When she ascended to the throne in 1952, the Queen took on the role and throughout this time, she has been with the charity through granting awards for service to lifesaving, sending heartfelt sympathies, and conducting memorable royal visits. 

Since she took the throne, RNLI lifeboats have launched 330,401 times, and saved 65,886 lives. 


The Queen was the British Red Cross’ longest serving patron, dedicating 70 years of her life to the cause. Not only did she donate funds to the British Red Cross, she would personally visit those who the Red Cross were helping.

One of her earliest visits was in 1951, when she visited a Red Cross hut where people with tuberculosis were being treated.

“We are so deeply saddened by the news that Her Majesty The Queen has died.” said Mike Adamnson CBE, chief executive at the British Red Cross. “As our patron for seven decades, The Queen showed enduring support for the work of the Red Cross here in the UK and around the world.

“From countless financial donations for those hit by disasters at home or overseas, to meeting the victims of crisis here in the UK, The Queen has been a source of support and comfort to people during some of the toughest times in their lives.”


Queen Elizabeth was a patron of Save the Children for 65 years, before she passed the role over to her daughter, Princess Anne, in 2017.
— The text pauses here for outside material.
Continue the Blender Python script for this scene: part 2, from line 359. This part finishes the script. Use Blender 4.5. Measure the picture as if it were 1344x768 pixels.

“We are enormously honoured and grateful that Her Majesty Queen Elizabeth served as our Patron from 1952 to 2017,” said Gwen Hines, Chief Executive of Save the Children UK.  “During her 65 years as Patron she made an invaluable contribution to building a better world for children. Her passion and dedication will never be forgotten.”


Queen Elizabeth was patron of The Queen’s Commonwealth Trust since its inception in 2018. The charity is dedicated to supporting and championing young people across commonwealth countries, and to making a difference to their communities.

“The Queen’s Commonwealth Trust is deeply saddened by the news of the death of our late Patron, Queen Elizabeth II,” said a spokesperson from the charity. “The Queen had promised her whole life would be committed to the service of others, a promise she kept to the very end of her life. As its head, the Queen always believed that the Commonwealth should be a force for good in the world and always remained a champion of its young people. The Queen’s Commonwealth Trust continues this as a living legacy, supporting the young leaders of the Commonwealth.”


The Queen was the patron of the Leonard Cheshire charity since 1980 - that’s over 40 years.

After Leonard Cheshire’s death in 1992, The Queen singled him out personally in one of her well-loved Christmas messages, where she recalled a visit to one of his homes, and praised his dedication to others.

“This shining example of what a human being can achieve in a lifetime of dedication can inspire in the rest of us a belief in our own capacity to help others,” she said.

The Leonard Cheshire charity works to support disabled people in the UK and all across the world.